Orchestras & World Music Ensembles
Eliot has worked with orchestras and world music ensembles and is a founding member of Dréos, an ensemble of performing composers who invent new and reimagine old music using a traditional Celtic vocabulary.
Eliot serves as the Music Producer for The Odyssey of These Days, a multi-disciplinary music-art exhibit in the Pacific Northwest. He has also served as Music Director for Ballet Fantastique’s world premiere The Legend of Sleepy Hollow and has served as a soloist and Music Research Consultant for the company’s Celtic ballet The Dragon and the Night Queen. In 2023, Eliot gave the world premiere of BFAN’s ballet Robin Hood and Maid Marian, showcasing an original score by composer Liza Carbé.

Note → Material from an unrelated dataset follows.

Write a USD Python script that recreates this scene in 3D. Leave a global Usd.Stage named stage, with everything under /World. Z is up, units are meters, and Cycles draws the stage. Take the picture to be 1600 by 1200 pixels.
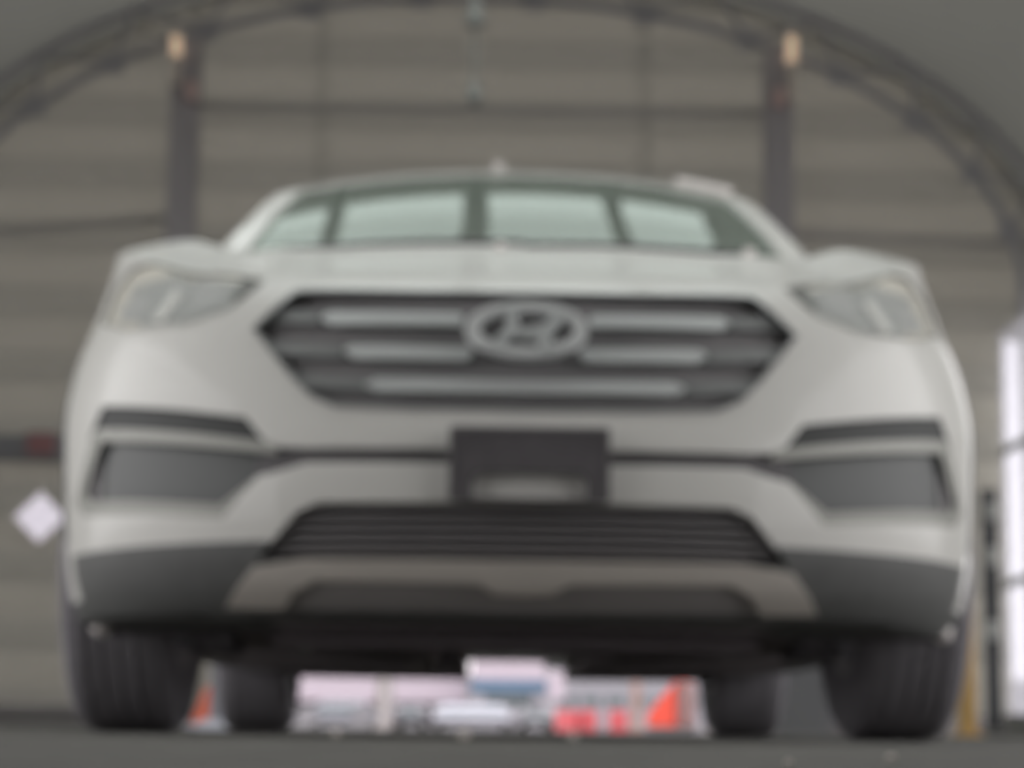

In 2013, Eliot gave the world premiere of Nan Avant’s Tributum for uilleann pipes, Highland pipes, and orchestra at Benaroya Hall in Seattle under the direction of Grammy-award-winning conductor David Sabee. Eliot has also performed for Game On!, an evening of live video game music with the Oregon Symphony under the baton of Andy Brick, Stephen Simon’s Mike Mulligan and the Steam Shovel with the Harrisburg Symphony Orchestra, Patrick Cassidy’s Famine Remembrance with members of the Washington Chamber Symphony, and with the University of Oregon Pacific Rim Gamelan in the world premiere of a work for uilleann pipes and gamelan by Alex Johnson entitled “Dream, and Wander Still.” Eliot has also performed with the University of Oregon Collegium Musicum and the university’s Eastern European Folk Music Ensemble.
Awards
Eliot is the recipient of an Individual Artist Grant from the Oregon Arts Commission for original music he composed for The Odyssey of These Days art exhibit. His recording of Avant’s “Tributum” for the album Celebrate World Music received the Award of Merit in the Global Music Awards, was nominated for a 2013 Hollywood Music in Media Award and won the VOX POP for contemporary classical album Independent Music Awards.
Film
Eliot’s recording of “The Butterfly” with Seattle guitarist Dan Carollo appeared in the 2008 soundtrack of The Dark Horse, an award-winning film directed by Cornelia Moore. He has also collaborated with Peter and Evynne Hollens to produce music videos ranging from Outlander to Disney hits.
Academics
Dr. Eliot Grasso currently serves as Vice President of Gutenberg College, a classical Liberal Arts college, where he teaches music, art, philosophy, and history. He holds a Ph.D. in musicology from the University of Oregon, a M.A. in ethnomusicology from the Irish World Academy of Music and Dance at the University of Limerick in Ireland, and a B.A. in music from Goucher College.
Publications
Eliot has published articles on the history of Irish traditional music in addition to technical performance practice articles for playing the uilleann pipes. The Journal of the Vernacular Music Center solicited an article on his innovate pedagogy for rhythm in Irish traditional music (Vol. 1, No. 2). Eliot has published nine articles in The Encyclopaedia of Music in Ireland (ed. White and Boydell, University College Dublin), a socio-historical analysis of the uilleann pipes in Irish culture in the college-level textbook World Music: A Global Journey (Routledge, ed. Miller and Shahriari), and technical articles for Na Píobairí Uilleann’s An Píobaire. In 2024, he published 20 Essential Uilleann Piping Tunes, a collection of canonical repertoire for Ireland’s national bagpipe prefaced with analytical essays on how to play traditional dance music.
Presentations
Eliot has presented original research at regional and international music conferences and events including Great Hearts Symposium (Phoenix, AZ), Analytical Approaches to World Music (University of British Columbia), Art of Record Production (Boston University), Society for Ethnomusicology National Conference (Los Angeles), Royal Music Association Student Conference (Bristol, England), College Music Society (Vancouver, Canada), the Sound of Harmony (Salem, OR), “Oral Traditions, Old and New” (Eugene, OR). In 2012, Oxford University invited Eliot to present his research on Cognition and Improvisation at the Perspectives on Musical Improvisation conference.
Awards
Eliot has been recognized as a leading scholar and teacher in the fields of musicology and ethnomusicology. The University of Oregon recognized the significance of Eliot’s original research in his dissertation Melodic Variation in the Instrumental Dance Music Tradition of Ireland with the Special Award for Ethnomusicology-Related Dissertation. Order a copy of Eliot's dissertation here.
For his nuanced pedagogy and commitment to communication in the classroom, the University of Oregon School of Music and Dance honored him with the Excellence in Academic Teaching Award. For his research in ethnomusicology, the Northwest Chapter of the Society for Ethnomusicology awarded Eliot the Thelma Adamson Prize. Goucher College awarded him a Dean Van Meter Alumni Fellowship to pursue ethnomusicological research in Ireland in addition to a four-year Rosenberg Scholarship in the Performing Arts.